Le projet de loi sur l’immigration est repassé devant le
Sénat le 2 octobre pour un débat sur l’amendement ADN puis sera ensuite
votée par la majorité UMP à l’Assemblée nationale. En introduisant une
nouvelle loi sur l’immigration, le gouvernement français cherche à
concentrer l’attention du public sur les questions d’immigration
tandis qu’une série de nouvelles lois attaquant les droits à la retraite,
la protection du travail et le droit de grève sont introduites.

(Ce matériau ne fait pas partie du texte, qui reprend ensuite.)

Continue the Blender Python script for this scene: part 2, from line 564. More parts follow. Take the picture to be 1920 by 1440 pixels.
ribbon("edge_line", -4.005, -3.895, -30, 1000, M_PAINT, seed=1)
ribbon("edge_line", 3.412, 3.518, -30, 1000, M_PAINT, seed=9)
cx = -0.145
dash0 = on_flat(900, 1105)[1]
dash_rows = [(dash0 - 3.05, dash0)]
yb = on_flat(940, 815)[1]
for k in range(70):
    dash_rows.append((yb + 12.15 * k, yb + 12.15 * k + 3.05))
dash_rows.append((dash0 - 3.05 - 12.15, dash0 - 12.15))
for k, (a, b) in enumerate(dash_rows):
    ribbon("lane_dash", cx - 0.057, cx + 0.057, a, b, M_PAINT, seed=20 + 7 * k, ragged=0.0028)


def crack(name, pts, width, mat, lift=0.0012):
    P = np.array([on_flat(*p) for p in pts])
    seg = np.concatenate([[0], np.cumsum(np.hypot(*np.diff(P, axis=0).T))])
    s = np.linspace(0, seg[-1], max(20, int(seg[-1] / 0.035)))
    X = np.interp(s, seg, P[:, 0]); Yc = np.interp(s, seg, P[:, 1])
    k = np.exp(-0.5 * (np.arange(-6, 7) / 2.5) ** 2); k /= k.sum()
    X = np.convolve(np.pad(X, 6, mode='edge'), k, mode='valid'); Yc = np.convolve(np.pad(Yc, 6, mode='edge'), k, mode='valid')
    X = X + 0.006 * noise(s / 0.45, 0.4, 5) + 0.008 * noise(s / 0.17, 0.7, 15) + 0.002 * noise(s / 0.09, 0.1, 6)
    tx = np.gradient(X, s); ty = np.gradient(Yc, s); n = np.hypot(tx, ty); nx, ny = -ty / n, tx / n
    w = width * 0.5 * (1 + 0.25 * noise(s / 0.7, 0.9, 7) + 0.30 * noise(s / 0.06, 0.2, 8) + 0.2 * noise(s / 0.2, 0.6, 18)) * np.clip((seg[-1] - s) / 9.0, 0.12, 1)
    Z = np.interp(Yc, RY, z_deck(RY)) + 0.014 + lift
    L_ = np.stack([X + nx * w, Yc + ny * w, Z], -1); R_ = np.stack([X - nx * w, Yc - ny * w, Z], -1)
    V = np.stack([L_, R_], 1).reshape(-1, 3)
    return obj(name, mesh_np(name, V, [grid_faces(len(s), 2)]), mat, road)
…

Brice Hortefeux n’a aucun scrupule concernant la
procédure des tests ADN puisque, comme il le dit, elle est déjà acceptée dans
11 pays de l’Union européenne et fait partie intégrante de la
« Forteresse Europe » sur l’immigration. Le traité de Prüm va
encore plus loin. Négocié indépendamment de l’UE, promu par
l’Allemagne et l’Autriche, ce traité a aussi été signé en mai 2005
par la Belgique, l’Espagne, la France, le Luxembourg et la Hollande. Il
prévoit « l’échange de données génétiques, d’empreintes
digitales et de données à caractère personnel, » qui contribueront à
« renforcer la coopération transfrontalière, en vue de lutter contre le
terrorisme, la criminalité et l’immigration illégale. » (Rapport du
parlement britannique, (Justice and Home Affairs issues at the EU
level—House of Commons Home Affairs Committee Report). Le but est
d’incorporer ceci à la loi européenne.
Le projet de loi Sarkozy-Hortefeux est une renforcement des
pouvoirs de surveillance et de répression de l’Etat, pas seulement en
France, mais dans toute l’Europe et représente une escalade à
l’échelle européenne des attaques sur les droits de l’Homme fondamentaux,
non seulement des immigrés mais aussi des citoyens de l’Union européenne.